Every practice they will touch the ball 1,000 times, they will come out of the difficult situations 1,000 times, they will beat their opponent also many times.

In every exercise there are three objectives: Personalty; explosion with the ball; technical skills. They have to understand that they have to be their own coach, they have to develop themselves with the moves and series of moves they learned in the camps and they have to become independent so they can make their own choices in the heat of the game, without the coach telling them what to do!

PD: How do you compare U.S. soccer, at least from Northern California, to soccer in Holland?

PL: There are so many youth players over here, so thats the first big difference. The other difference is that players in Holland look every day on TV at soccer and see their idols play. So, its logical that they have a more realistic and visible goal in soccer. Its a complete culture and the No. 1 sport also for adults and youngsters. Its important for the U.S. to create something for their best players in age groups from 8-18 years old so they can play with the best and have a professional education to become a top player!

PD: How far away are we from ever seeing the U.S. in a World Cup Final Four?

PL: That depends if you make academics where the best players will play together and have every day practical quality coaching. Combine school practices and tournaments in Europe to play against the best age groups from Spain, England, Holland and then you create players who will make a difference in the World Cup. We think it could happen for the U.S. So you have the biggest pool to fish for from your players. Right now not one player from the United States is playing in the Champions League. So there are no players at the Champions League level- there is something going wrong somewhere, right?

PD: In the U.S. baseball, football and basketball in a way share all the good athletes. Is it that way in Europe, are there any other sports that siphon players away from soccer?

PL: No.

PD: Do you think U.S. sports fans in general really understand the passion for soccer elsewhere in the world?

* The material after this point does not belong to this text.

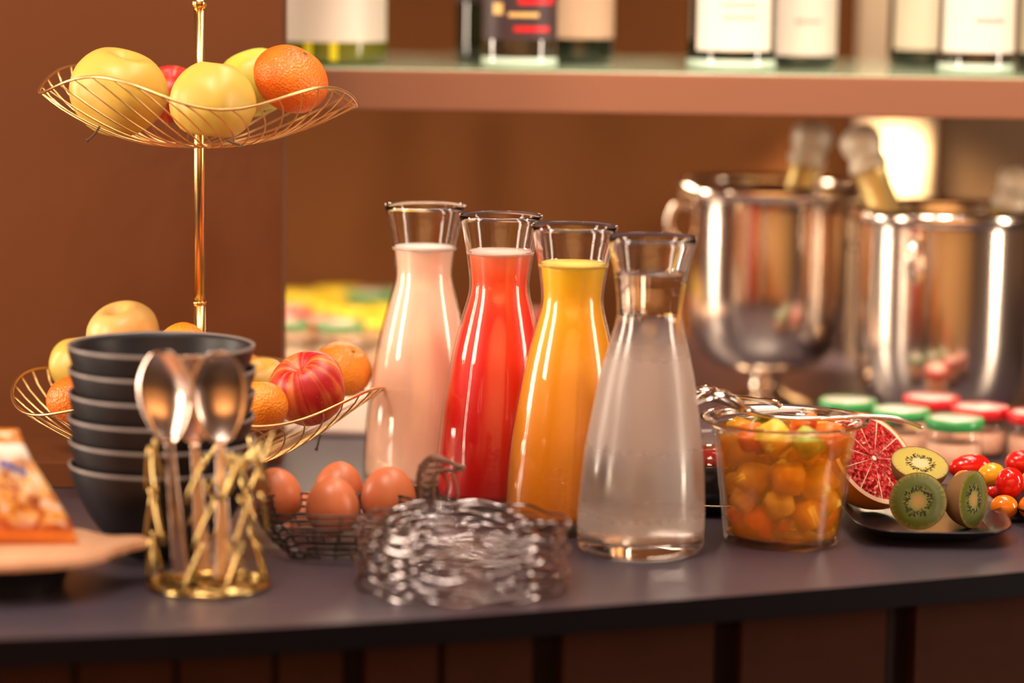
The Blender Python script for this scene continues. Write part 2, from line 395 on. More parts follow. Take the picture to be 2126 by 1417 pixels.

PL: No, they can’t experience the culture of watching a stadium with 50,000 fans screaming for their idols.

PD: After watching the kids play here, what is the one thing the U.S. needs to do to improve the level of soccer in this country?

PL: Make every state have one or two academies where the best players play with the best and where the best U.S. soccer coaches can do their work. Keep bringing the best coaches from all over the world to educate the coaches! The United States needs to structure their entire soccer organization to be cohesive so they can work together and learn from one another.

PD: Who is better, Arjen Robben or Ruud van Nistelrooy and are they the two top players ever from Holland or is there someone else?

PL: Robben is another type of player, I like them both! Van Persie is playing at Arsenal is also a very young talented player from the Dutch education. Cruyff van Basten and Bergkamp were the best alltime in Holland!!

PD: Do you own a pair of wooden shoes?

PL: Is this a question from one of the Ziemer brothers??!!!

PD: How does the training in Holland differ from elsewhere in Europe? If there is a country that uses comparable training techniques to those of Holland?

PL: We think the difference is in the culture of playing soccer. The people demand different things in different countries. France has a good youth education.

PD: Who do you think is the best U.S. soccer player?

PL: Of course. Demarcus Beasley, but also Brian McBride, who plays on Fullham, I like.

What age group of kids do you enjoy coaching the most and why?

PL: The kids can develop technical the most until they are 13, so thats the most important age! Also I like to work with the U17, U19 and U21 because they are close or already professional. That makes my work at PSV so great because I develop the longterm and I work with players who are almost at the top and make the difference in the games with it.

PD: Can any of the Ziemer brothers beat you 1v1?

PL: Possibly 2v1 they might have a chance!!!!